John Forbes Nash was born on June 13, 1928, in Bluefield, West Virginia. His father, John Sr., was an electrical engineer. His mother, Margaret, was a schoolteacher.

As a child, John Nash may have been a prodigy, but he was not a sterling student, Nasar noted in a 1994 article in The New York Times. "He read constantly. He played chess. He whistled entire Bach melodies," she wrote.

In high school, he stumbled across E.T. Bell’s book, "Men of Mathematics," and soon demonstrated his own mathematical skill by independently proving Fermat’s classic theorem, an accomplishment he recalled in an autobiographical essay written for the Nobel committee.

Intending to become an engineer like his father, he entered Carnegie Mellon (then called Carnegie Institute of Technology). But he chafed at the regimented courses, and encouraged by professors who recognized his mathematical genius, he switched to mathematics.

Receiving his bachelor’s and master’s degrees at Carnegie, he arrived at Princeton in 1948, a time of great expectations, when American children still dreamed of growing up to be physicists like Einstein or mathematicians like the brilliant, Hungarian-born polymath John von Neumann, both of whom attended the afternoon teas at Fine Hall, the home of the math department.

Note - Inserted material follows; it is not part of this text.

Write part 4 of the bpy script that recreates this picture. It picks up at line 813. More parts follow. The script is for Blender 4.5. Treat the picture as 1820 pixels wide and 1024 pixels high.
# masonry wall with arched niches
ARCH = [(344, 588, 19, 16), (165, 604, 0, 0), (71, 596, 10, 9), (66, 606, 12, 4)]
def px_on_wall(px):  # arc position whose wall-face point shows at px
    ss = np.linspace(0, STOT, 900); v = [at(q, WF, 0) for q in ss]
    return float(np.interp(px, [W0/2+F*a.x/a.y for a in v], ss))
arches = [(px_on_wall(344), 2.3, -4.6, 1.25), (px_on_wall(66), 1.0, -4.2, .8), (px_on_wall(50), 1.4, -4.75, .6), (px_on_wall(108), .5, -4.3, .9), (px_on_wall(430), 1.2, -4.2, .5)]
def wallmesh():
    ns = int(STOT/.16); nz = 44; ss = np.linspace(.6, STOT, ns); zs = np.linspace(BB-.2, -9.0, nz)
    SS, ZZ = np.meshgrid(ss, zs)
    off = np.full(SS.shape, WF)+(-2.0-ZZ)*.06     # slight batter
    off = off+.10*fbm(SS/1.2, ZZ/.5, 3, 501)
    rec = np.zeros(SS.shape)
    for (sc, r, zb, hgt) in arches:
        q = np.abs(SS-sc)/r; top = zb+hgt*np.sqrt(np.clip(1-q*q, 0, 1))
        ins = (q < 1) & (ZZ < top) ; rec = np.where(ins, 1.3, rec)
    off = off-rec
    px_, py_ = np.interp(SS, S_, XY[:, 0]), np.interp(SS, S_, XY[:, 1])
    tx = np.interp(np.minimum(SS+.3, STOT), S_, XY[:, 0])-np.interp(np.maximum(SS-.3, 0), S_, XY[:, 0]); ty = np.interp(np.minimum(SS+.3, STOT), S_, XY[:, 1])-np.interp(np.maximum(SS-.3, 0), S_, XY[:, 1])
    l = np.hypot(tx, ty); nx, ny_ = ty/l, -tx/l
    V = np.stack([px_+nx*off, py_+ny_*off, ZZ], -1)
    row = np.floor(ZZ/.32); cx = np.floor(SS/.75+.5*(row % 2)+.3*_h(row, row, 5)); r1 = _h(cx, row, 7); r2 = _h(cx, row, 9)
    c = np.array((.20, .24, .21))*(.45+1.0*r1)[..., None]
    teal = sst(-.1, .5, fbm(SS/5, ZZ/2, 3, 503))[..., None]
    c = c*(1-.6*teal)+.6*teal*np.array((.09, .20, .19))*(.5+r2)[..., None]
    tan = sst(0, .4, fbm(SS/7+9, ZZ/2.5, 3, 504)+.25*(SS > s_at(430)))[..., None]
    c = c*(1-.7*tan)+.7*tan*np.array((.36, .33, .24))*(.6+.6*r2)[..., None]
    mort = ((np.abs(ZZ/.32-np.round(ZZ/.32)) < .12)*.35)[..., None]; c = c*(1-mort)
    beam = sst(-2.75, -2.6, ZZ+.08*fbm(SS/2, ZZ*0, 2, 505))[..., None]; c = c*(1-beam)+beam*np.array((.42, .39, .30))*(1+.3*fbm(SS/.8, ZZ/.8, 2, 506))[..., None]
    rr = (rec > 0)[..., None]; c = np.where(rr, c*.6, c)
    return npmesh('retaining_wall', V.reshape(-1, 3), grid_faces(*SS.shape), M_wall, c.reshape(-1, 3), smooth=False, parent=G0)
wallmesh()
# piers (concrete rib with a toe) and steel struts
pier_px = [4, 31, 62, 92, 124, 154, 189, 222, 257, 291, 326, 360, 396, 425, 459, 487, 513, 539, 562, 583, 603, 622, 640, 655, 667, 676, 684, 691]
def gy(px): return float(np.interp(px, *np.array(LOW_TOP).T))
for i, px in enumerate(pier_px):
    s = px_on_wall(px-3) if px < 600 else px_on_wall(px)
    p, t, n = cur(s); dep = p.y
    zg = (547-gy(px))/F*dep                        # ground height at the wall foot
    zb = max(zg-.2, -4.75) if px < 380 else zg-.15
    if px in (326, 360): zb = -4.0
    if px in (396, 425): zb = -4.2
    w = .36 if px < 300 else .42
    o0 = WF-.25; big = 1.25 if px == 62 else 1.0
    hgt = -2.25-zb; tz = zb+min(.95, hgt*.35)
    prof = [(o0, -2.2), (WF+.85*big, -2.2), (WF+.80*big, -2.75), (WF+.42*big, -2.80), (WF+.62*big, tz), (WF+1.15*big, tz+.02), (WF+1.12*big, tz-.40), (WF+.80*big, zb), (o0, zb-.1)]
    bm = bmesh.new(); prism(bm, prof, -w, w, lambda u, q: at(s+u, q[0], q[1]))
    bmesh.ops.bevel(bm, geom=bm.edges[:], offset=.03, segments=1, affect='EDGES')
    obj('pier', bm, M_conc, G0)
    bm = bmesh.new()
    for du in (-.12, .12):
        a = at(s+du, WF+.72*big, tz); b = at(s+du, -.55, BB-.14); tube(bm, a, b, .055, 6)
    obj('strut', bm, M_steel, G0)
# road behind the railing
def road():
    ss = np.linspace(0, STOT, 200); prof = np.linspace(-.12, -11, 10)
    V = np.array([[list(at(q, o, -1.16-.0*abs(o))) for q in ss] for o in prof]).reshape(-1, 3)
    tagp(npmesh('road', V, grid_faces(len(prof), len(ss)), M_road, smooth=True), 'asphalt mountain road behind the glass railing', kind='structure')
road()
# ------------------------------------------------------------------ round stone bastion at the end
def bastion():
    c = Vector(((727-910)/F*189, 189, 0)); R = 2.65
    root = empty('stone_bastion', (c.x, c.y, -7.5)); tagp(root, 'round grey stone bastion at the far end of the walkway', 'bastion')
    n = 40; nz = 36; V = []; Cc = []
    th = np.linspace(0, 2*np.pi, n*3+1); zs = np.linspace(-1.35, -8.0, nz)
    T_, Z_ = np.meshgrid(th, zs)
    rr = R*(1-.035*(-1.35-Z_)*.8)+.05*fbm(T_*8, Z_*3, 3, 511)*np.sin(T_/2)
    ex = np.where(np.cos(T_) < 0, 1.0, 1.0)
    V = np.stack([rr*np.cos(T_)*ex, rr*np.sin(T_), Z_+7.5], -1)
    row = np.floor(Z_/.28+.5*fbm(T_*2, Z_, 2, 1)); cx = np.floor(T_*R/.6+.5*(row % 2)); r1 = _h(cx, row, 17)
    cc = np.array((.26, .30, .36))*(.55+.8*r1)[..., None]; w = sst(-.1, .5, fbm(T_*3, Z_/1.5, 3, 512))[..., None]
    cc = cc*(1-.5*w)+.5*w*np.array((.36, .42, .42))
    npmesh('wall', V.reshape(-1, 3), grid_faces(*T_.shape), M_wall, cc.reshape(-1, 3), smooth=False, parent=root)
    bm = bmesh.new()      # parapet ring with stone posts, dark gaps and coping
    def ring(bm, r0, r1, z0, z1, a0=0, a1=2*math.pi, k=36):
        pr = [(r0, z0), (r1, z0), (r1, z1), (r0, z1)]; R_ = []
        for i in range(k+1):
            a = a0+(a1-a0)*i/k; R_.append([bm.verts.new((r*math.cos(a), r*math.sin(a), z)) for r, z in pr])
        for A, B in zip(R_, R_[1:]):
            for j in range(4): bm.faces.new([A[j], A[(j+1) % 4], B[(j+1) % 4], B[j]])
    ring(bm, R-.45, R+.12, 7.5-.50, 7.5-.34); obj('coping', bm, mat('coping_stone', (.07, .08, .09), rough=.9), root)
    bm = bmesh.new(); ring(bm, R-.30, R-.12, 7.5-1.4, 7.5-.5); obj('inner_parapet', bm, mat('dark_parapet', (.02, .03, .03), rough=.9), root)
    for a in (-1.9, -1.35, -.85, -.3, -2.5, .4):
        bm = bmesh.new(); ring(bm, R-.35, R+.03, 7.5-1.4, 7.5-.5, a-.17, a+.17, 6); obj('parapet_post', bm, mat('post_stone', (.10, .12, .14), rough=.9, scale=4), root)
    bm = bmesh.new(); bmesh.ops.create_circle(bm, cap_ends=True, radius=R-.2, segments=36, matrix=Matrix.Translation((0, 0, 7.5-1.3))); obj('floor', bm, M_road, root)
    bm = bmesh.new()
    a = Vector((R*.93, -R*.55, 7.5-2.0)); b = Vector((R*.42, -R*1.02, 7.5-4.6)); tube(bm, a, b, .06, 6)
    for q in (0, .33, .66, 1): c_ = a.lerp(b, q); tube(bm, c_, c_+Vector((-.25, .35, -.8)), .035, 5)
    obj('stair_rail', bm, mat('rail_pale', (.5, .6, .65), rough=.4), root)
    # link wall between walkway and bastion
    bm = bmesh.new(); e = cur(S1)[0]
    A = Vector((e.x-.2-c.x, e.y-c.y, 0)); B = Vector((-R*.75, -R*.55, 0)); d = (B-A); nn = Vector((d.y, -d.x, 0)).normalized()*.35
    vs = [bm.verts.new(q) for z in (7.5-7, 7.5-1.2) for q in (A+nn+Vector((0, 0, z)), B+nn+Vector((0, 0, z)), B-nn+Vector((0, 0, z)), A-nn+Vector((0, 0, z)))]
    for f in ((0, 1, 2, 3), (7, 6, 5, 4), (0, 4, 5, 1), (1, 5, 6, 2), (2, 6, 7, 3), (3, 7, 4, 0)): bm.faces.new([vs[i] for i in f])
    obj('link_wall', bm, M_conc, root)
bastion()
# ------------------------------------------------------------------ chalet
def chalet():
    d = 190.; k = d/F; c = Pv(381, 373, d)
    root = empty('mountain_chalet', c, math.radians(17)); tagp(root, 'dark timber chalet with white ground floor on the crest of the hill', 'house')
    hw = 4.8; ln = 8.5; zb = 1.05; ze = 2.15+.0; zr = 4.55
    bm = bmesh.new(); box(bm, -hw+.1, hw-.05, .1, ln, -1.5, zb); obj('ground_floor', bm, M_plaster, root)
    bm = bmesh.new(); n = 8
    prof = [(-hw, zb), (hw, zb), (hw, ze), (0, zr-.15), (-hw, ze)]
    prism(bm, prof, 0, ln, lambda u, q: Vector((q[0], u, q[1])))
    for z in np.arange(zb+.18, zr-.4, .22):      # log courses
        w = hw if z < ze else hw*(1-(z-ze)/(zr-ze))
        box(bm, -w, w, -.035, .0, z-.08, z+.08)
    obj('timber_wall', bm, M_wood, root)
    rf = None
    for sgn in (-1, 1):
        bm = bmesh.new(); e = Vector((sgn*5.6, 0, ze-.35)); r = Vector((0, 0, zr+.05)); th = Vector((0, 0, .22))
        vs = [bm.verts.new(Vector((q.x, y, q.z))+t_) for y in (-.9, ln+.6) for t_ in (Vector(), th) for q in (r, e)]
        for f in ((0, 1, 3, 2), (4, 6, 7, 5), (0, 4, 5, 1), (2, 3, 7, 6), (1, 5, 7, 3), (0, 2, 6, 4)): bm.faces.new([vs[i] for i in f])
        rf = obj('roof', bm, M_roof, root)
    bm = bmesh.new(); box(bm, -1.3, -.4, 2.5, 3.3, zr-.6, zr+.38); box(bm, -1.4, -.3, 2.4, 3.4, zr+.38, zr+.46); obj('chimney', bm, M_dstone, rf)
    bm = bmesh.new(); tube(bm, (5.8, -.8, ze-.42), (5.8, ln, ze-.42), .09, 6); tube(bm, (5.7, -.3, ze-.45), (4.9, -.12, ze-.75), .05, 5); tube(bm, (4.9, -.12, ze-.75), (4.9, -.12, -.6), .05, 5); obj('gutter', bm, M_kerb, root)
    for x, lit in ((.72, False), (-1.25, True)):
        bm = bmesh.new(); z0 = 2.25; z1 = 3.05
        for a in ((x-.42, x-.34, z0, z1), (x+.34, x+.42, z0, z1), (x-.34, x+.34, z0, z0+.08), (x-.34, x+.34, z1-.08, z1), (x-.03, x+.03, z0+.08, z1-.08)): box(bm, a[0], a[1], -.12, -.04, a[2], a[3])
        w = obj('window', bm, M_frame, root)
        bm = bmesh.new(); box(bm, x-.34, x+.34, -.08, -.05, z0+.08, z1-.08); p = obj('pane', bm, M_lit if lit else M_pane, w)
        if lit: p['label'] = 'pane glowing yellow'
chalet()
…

Nash, tall and good-looking, quickly became known for his intellectual arrogance, his odd habits - he paced the halls, walked off in the middle of conversations, whistled incessantly - and his fierce ambition, his colleagues recalled.

He invented a game, known as Nash, that became an obsession in the Fine Hall common room. (The same game,

invented independently in Denmark, was later sold by Parker Bros. as Hex.) He also took on a problem left unsolved by von Neumann and Oskar Morgenstern, the pioneers of game theory, in their now classic book, "Theory of Games and Economic Behavior."